Analis politik yang kini sudah almarhum, Riswandha Imawan, dalam laporan Majalah Tempo saat itu mengatakan bahwa pergeseran itu terjadi karena orang-orang desa mulai sadar akan hak politik. Angka melek huruf yang mulai meningkat turut berpengaruh terhadap perpolitikan di Indonesia.
Riswandha menyebutkan, pola hubungan patronclient seperti kiai dengan santri semakin memudar. Orang mulai sadar bahwa masalah politik adalah urusan duniawi.

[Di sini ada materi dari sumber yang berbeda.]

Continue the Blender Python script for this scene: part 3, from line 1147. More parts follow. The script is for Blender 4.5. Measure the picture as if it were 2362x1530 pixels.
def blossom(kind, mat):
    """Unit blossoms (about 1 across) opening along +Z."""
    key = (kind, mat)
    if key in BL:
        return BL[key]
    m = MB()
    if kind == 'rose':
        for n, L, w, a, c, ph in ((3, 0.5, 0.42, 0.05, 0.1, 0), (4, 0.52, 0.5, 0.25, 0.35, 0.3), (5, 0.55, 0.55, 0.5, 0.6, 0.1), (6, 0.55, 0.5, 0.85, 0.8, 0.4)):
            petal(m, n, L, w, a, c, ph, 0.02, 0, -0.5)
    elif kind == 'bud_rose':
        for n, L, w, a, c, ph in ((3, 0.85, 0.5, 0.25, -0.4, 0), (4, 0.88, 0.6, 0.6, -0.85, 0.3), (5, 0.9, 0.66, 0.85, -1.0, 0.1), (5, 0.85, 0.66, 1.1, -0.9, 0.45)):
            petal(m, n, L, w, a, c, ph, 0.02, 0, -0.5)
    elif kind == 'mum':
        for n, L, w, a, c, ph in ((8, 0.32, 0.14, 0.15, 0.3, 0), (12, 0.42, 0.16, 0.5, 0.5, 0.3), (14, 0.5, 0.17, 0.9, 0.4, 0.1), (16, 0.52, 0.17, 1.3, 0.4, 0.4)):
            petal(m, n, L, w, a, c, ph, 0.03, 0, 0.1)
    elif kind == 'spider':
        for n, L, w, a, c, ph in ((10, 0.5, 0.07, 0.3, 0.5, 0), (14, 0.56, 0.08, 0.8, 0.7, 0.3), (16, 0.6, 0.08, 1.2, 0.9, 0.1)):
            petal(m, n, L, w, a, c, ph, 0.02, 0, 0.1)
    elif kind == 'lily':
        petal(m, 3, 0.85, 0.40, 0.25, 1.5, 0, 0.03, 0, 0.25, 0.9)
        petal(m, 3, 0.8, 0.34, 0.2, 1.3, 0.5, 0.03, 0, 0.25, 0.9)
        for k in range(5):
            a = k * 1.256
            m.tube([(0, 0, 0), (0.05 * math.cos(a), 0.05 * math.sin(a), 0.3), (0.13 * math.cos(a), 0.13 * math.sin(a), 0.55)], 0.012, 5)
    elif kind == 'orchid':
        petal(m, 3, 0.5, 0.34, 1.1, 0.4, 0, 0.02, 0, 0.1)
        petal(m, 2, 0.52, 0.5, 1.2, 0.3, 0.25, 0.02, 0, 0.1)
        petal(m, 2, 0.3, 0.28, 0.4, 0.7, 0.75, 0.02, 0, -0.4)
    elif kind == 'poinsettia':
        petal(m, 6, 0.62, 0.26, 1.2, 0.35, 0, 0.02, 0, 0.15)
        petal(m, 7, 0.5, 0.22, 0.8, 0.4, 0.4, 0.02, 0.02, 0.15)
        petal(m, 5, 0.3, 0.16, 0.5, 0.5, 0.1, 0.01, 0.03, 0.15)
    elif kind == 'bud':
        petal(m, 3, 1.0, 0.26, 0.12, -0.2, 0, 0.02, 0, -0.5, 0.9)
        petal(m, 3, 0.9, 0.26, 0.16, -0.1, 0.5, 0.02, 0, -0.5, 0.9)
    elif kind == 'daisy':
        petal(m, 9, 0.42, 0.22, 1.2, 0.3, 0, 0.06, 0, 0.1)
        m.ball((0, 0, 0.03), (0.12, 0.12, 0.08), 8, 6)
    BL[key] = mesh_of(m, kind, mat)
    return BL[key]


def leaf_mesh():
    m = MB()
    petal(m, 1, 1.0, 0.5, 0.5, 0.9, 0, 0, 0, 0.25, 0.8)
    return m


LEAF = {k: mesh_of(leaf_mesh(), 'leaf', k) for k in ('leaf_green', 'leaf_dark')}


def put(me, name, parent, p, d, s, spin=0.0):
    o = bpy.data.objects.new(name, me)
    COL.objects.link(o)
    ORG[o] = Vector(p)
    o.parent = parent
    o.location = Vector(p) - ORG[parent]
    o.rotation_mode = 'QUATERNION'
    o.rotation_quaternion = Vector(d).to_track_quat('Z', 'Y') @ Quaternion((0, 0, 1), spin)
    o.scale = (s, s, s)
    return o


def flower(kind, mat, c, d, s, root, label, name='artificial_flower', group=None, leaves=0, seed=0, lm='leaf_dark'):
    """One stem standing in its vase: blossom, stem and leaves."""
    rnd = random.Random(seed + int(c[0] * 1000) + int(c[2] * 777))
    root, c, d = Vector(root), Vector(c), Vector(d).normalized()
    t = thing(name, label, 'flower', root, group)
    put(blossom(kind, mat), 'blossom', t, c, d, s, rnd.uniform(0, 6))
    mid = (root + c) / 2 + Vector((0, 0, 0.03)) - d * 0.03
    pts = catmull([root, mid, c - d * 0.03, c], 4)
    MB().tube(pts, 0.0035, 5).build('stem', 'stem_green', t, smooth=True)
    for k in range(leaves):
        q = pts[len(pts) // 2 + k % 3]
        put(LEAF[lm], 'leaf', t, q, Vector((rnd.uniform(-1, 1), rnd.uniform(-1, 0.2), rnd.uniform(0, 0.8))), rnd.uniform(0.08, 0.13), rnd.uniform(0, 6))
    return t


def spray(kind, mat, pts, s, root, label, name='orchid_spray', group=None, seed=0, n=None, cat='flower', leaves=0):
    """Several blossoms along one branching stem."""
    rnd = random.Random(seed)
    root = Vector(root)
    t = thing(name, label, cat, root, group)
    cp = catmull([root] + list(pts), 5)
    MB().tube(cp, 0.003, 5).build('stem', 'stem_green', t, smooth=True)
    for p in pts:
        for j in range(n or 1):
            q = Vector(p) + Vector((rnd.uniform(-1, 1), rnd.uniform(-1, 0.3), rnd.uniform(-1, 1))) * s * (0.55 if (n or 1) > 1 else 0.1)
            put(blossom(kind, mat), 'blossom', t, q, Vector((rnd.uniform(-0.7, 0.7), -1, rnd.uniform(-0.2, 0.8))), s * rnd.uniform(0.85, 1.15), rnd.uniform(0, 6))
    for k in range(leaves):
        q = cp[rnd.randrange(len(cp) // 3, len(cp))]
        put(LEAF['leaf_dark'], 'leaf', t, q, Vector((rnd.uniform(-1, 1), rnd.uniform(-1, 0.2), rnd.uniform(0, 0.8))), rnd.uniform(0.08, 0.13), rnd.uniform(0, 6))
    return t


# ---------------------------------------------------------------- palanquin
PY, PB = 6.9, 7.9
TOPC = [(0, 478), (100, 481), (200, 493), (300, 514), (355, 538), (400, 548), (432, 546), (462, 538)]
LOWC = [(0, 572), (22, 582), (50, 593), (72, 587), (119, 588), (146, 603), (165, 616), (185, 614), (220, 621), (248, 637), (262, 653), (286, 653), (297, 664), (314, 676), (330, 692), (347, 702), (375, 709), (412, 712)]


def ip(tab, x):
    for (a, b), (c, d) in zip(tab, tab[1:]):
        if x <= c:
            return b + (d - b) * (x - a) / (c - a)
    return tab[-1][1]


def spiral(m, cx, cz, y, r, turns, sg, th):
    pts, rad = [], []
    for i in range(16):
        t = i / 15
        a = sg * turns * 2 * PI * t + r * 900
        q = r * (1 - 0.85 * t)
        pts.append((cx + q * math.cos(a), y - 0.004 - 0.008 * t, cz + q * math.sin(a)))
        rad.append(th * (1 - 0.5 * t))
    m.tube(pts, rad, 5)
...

“Orang desa mulai sulit untuk dimobilisasi untuk mendukung OPP, Organisasi Peserta Pemilu,” kata Riswandha.
Geliat Kelas Menengah
Geliat kelas menengah baru di perkotaan sebagai buah kemajuan pembangunan ekonomi, juga diyakini menjadi penyebab kemerosotan perolehan suara Golkar. Golongan menengah baru ini memiliki ciri mandiri dalam menentukan pilihan politik.
“Ketika melihat kebijakan pemerintah kurang adil, terutama untuk mereka sendiri, mereka mengalihkan pilihan ke partai lain,” kata pengamat politik, Amir Santosa, dikutip Tempo pada 18 Juli 1992.
Menurut Amir, kelas menengah baru pada saat itu jumlahnya hanya sekitar satu juta orang, namun itu cukup untuk menjadi kelompok penekan. Mereka mampu mengubah konstelasi politik di daerah luar Jakarta, karena posisi yang lebih mandiri.
Pada Pemilu 1992 perolehan suara Golkar di Jakarta meningkat, namun merosot di daerah-daerah seperti Jawa Tengah dan Jawa Timur misalnya. Netralitas ABRI menurut Amir juga ikut berpengaruh terhadap geliatan-geliatan politik saat itu.
“Parpol mulai lebih berani dalam berkampanye. Berani protes soal kejujuran proses pemungutan suara, protes soal kejujuran proses penghitungan suara,” kata Amir menambahkan.
Namun pendapat agak berbeda disampaikan pengamat politik Indonesia asal Amerika Serikat, Ben Anderson. Profesor ilmu politik dari Universitas Cornell ini berpandangan bahwa Pemilu 1992 masih terlalu banyak disetir pemerintah.
Baca juga:
“Ini berbeda dengan konsisi Pemilu 1955. Saat itu pemerintah belum punya banyak uang untuk mengatur ini-itu, sehingga harus puas dengan kondisi apa adanya,” kata Anderson.
Pemilu 1992 dimulai pada 10 Mei, berupa awal masa kampanye yang berdurasi 23 hari. Setelah itu diberlakukan minggu tenang, sebelum akhirnya memasuki tahapan pencoblosan pada 9 Juni. Ada 105.565.697 pemilih terdaftar, namun yang menuntaskan haknya di bilik suara berjumlah 97.789.534.